*TASK STATEMENT:* Every record must be repeated exactly, with no omission.

## start STORED DATA

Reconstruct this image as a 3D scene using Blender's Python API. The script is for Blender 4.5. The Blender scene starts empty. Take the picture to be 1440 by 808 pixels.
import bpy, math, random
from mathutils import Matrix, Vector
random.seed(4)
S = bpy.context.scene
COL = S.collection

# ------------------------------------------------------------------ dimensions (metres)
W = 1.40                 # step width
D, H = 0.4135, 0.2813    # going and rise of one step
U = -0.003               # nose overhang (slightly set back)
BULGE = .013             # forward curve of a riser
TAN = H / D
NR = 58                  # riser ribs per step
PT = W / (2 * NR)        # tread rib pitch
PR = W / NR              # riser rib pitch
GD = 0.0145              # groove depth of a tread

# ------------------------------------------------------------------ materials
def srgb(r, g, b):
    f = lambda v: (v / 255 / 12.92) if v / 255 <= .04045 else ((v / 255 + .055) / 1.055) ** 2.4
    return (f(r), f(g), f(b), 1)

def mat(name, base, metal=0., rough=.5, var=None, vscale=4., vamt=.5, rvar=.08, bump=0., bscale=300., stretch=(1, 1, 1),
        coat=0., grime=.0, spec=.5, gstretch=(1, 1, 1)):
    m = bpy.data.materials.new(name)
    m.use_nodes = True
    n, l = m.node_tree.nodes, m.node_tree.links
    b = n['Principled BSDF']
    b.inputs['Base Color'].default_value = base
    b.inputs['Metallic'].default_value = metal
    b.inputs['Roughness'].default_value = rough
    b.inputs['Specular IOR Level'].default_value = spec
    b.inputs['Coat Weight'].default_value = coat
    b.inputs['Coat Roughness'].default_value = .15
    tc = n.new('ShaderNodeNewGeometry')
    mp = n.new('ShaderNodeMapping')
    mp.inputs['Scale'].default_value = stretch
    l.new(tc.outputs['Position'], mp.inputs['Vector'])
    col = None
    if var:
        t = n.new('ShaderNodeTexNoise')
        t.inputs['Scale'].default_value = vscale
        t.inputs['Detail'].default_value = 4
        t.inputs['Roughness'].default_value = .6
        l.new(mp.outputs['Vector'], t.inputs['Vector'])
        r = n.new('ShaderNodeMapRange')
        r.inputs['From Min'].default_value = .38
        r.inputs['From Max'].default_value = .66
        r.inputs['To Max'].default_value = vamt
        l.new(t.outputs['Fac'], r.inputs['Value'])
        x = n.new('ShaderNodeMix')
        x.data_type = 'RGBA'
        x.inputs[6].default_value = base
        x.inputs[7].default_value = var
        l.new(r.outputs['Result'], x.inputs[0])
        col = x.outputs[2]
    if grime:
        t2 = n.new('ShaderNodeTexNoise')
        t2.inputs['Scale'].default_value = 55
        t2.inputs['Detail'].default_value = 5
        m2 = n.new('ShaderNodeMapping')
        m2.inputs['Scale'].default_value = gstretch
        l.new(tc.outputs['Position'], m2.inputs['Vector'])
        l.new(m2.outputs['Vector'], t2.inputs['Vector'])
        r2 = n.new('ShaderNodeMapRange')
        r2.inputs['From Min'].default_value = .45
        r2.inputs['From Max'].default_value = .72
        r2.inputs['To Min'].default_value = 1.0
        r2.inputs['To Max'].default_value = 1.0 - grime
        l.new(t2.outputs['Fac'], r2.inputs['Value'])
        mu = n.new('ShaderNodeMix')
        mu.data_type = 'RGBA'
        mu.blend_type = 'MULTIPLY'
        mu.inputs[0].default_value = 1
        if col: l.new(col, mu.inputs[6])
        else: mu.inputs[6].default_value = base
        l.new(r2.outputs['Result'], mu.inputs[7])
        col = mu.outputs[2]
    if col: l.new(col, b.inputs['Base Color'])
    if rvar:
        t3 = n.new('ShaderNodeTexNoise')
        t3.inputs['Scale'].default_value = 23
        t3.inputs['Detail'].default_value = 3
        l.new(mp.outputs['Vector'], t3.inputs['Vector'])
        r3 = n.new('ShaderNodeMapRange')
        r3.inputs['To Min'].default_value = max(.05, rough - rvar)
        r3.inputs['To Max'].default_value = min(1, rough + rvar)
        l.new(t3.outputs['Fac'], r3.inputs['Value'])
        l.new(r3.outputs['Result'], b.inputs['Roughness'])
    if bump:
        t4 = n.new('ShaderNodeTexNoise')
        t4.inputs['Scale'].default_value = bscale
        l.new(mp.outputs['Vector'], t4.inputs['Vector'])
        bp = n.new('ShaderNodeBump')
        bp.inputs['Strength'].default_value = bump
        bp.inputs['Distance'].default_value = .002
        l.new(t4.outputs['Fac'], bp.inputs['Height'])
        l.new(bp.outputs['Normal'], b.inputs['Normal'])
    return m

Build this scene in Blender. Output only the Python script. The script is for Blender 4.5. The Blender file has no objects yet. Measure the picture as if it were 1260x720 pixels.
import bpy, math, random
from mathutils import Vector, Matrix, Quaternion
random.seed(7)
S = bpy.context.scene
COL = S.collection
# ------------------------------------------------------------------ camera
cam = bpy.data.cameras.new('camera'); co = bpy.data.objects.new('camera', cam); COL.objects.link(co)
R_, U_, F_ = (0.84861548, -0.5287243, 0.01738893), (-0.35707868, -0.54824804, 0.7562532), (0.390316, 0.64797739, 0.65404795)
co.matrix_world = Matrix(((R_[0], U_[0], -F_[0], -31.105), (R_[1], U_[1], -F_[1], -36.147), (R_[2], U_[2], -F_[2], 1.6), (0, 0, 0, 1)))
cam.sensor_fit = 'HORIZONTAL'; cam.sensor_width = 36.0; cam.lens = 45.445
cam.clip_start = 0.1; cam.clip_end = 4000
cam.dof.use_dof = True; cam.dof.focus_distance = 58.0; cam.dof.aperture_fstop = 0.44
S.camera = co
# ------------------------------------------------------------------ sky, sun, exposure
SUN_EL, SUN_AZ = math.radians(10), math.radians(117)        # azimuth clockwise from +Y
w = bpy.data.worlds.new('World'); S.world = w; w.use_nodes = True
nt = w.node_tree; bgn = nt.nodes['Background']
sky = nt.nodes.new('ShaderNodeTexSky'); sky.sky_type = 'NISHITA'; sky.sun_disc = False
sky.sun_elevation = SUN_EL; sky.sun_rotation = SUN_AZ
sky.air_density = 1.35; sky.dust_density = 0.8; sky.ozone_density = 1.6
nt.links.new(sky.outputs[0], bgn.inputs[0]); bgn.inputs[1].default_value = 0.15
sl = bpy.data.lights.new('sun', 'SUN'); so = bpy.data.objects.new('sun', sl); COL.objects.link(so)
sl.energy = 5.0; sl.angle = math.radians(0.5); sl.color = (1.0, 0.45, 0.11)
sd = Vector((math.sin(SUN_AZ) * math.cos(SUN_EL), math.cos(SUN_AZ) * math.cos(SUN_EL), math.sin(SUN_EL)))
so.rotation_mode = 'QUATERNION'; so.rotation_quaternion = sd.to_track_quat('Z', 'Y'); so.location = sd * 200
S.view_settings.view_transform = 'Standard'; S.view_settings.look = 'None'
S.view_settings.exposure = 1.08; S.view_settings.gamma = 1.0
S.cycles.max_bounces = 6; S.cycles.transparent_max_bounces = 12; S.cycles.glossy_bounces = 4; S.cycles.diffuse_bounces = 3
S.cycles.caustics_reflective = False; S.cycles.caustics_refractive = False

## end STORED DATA

*SOLUTION:*
Reconstruct this image as a 3D scene using Blender's Python API. The script is for Blender 4.5. The Blender scene starts empty. Take the picture to be 1440 by 808 pixels.
import bpy, math, random
from mathutils import Matrix, Vector
random.seed(4)
S = bpy.context.scene
COL = S.collection

# ------------------------------------------------------------------ dimensions (metres)
W = 1.40                 # step width
D, H = 0.4135, 0.2813    # going and rise of one step
U = -0.003               # nose overhang (slightly set back)
BULGE = .013             # forward curve of a riser
TAN = H / D
NR = 58                  # riser ribs per step
PT = W / (2 * NR)        # tread rib pitch
PR = W / NR              # riser rib pitch
GD = 0.0145              # groove depth of a tread

# ------------------------------------------------------------------ materials
def srgb(r, g, b):
    f = lambda v: (v / 255 / 12.92) if v / 255 <= .04045 else ((v / 255 + .055) / 1.055) ** 2.4
    return (f(r), f(g), f(b), 1)

def mat(name, base, metal=0., rough=.5, var=None, vscale=4., vamt=.5, rvar=.08, bump=0., bscale=300., stretch=(1, 1, 1),
        coat=0., grime=.0, spec=.5, gstretch=(1, 1, 1)):
    m = bpy.data.materials.new(name)
    m.use_nodes = True
    n, l = m.node_tree.nodes, m.node_tree.links
    b = n['Principled BSDF']
    b.inputs['Base Color'].default_value = base
    b.inputs['Metallic'].default_value = metal
    b.inputs['Roughness'].default_value = rough
    b.inputs['Specular IOR Level'].default_value = spec
    b.inputs['Coat Weight'].default_value = coat
    b.inputs['Coat Roughness'].default_value = .15
    tc = n.new('ShaderNodeNewGeometry')
    mp = n.new('ShaderNodeMapping')
    mp.inputs['Scale'].default_value = stretch
    l.new(tc.outputs['Position'], mp.inputs['Vector'])
    col = None
    if var:
        t = n.new('ShaderNodeTexNoise')
        t.inputs['Scale'].default_value = vscale
        t.inputs['Detail'].default_value = 4
        t.inputs['Roughness'].default_value = .6
        l.new(mp.outputs['Vector'], t.inputs['Vector'])
        r = n.new('ShaderNodeMapRange')
        r.inputs['From Min'].default_value = .38
        r.inputs['From Max'].default_value = .66
        r.inputs['To Max'].default_value = vamt
        l.new(t.outputs['Fac'], r.inputs['Value'])
        x = n.new('ShaderNodeMix')
        x.data_type = 'RGBA'
        x.inputs[6].default_value = base
        x.inputs[7].default_value = var
        l.new(r.outputs['Result'], x.inputs[0])
        col = x.outputs[2]
    if grime:
        t2 = n.new('ShaderNodeTexNoise')
        t2.inputs['Scale'].default_value = 55
        t2.inputs['Detail'].default_value = 5
        m2 = n.new('ShaderNodeMapping')
        m2.inputs['Scale'].default_value = gstretch
        l.new(tc.outputs['Position'], m2.inputs['Vector'])
        l.new(m2.outputs['Vector'], t2.inputs['Vector'])
        r2 = n.new('ShaderNodeMapRange')
        r2.inputs['From Min'].default_value = .45
        r2.inputs['From Max'].default_value = .72
        r2.inputs['To Min'].default_value = 1.0
        r2.inputs['To Max'].default_value = 1.0 - grime
        l.new(t2.outputs['Fac'], r2.inputs['Value'])
        mu = n.new('ShaderNodeMix')
        mu.data_type = 'RGBA'
        mu.blend_type = 'MULTIPLY'
        mu.inputs[0].default_value = 1
        if col: l.new(col, mu.inputs[6])
        else: mu.inputs[6].default_value = base
        l.new(r2.outputs['Result'], mu.inputs[7])
        col = mu.outputs[2]
    if col: l.new(col, b.inputs['Base Color'])
    if rvar:
        t3 = n.new('ShaderNodeTexNoise')
        t3.inputs['Scale'].default_value = 23
        t3.inputs['Detail'].default_value = 3
        l.new(mp.outputs['Vector'], t3.inputs['Vector'])
        r3 = n.new('ShaderNodeMapRange')
        r3.inputs['To Min'].default_value = max(.05, rough - rvar)
        r3.inputs['To Max'].default_value = min(1, rough + rvar)
        l.new(t3.outputs['Fac'], r3.inputs['Value'])
        l.new(r3.outputs['Result'], b.inputs['Roughness'])
    if bump:
        t4 = n.new('ShaderNodeTexNoise')
        t4.inputs['Scale'].default_value = bscale
        l.new(mp.outputs['Vector'], t4.inputs['Vector'])
        bp = n.new('ShaderNodeBump')
        bp.inputs['Strength'].default_value = bump
        bp.inputs['Distance'].default_value = .002
        l.new(t4.outputs['Fac'], bp.inputs['Height'])
        l.new(bp.outputs['Normal'], b.inputs['Normal'])
    return m

Build this scene in Blender. Output only the Python script. The script is for Blender 4.5. The Blender file has no objects yet. Measure the picture as if it were 1260x720 pixels.
import bpy, math, random
from mathutils import Vector, Matrix, Quaternion
random.seed(7)
S = bpy.context.scene
COL = S.collection
# ------------------------------------------------------------------ camera
cam = bpy.data.cameras.new('camera'); co = bpy.data.objects.new('camera', cam); COL.objects.link(co)
R_, U_, F_ = (0.84861548, -0.5287243, 0.01738893), (-0.35707868, -0.54824804, 0.7562532), (0.390316, 0.64797739, 0.65404795)
co.matrix_world = Matrix(((R_[0], U_[0], -F_[0], -31.105), (R_[1], U_[1], -F_[1], -36.147), (R_[2], U_[2], -F_[2], 1.6), (0, 0, 0, 1)))
cam.sensor_fit = 'HORIZONTAL'; cam.sensor_width = 36.0; cam.lens = 45.445
cam.clip_start = 0.1; cam.clip_end = 4000
cam.dof.use_dof = True; cam.dof.focus_distance = 58.0; cam.dof.aperture_fstop = 0.44
S.camera = co
# ------------------------------------------------------------------ sky, sun, exposure
SUN_EL, SUN_AZ = math.radians(10), math.radians(117)        # azimuth clockwise from +Y
w = bpy.data.worlds.new('World'); S.world = w; w.use_nodes = True
nt = w.node_tree; bgn = nt.nodes['Background']
sky = nt.nodes.new('ShaderNodeTexSky'); sky.sky_type = 'NISHITA'; sky.sun_disc = False
sky.sun_elevation = SUN_EL; sky.sun_rotation = SUN_AZ
sky.air_density = 1.35; sky.dust_density = 0.8; sky.ozone_density = 1.6
nt.links.new(sky.outputs[0], bgn.inputs[0]); bgn.inputs[1].default_value = 0.15
sl = bpy.data.lights.new('sun', 'SUN'); so = bpy.data.objects.new('sun', sl); COL.objects.link(so)
sl.energy = 5.0; sl.angle = math.radians(0.5); sl.color = (1.0, 0.45, 0.11)
sd = Vector((math.sin(SUN_AZ) * math.cos(SUN_EL), math.cos(SUN_AZ) * math.cos(SUN_EL), math.sin(SUN_EL)))
so.rotation_mode = 'QUATERNION'; so.rotation_quaternion = sd.to_track_quat('Z', 'Y'); so.location = sd * 200
S.view_settings.view_transform = 'Standard'; S.view_settings.look = 'None'
S.view_settings.exposure = 1.08; S.view_settings.gamma = 1.0
S.cycles.max_bounces = 6; S.cycles.transparent_max_bounces = 12; S.cycles.glossy_bounces = 4; S.cycles.diffuse_bounces = 3
S.cycles.caustics_reflective = False; S.cycles.caustics_refractive = False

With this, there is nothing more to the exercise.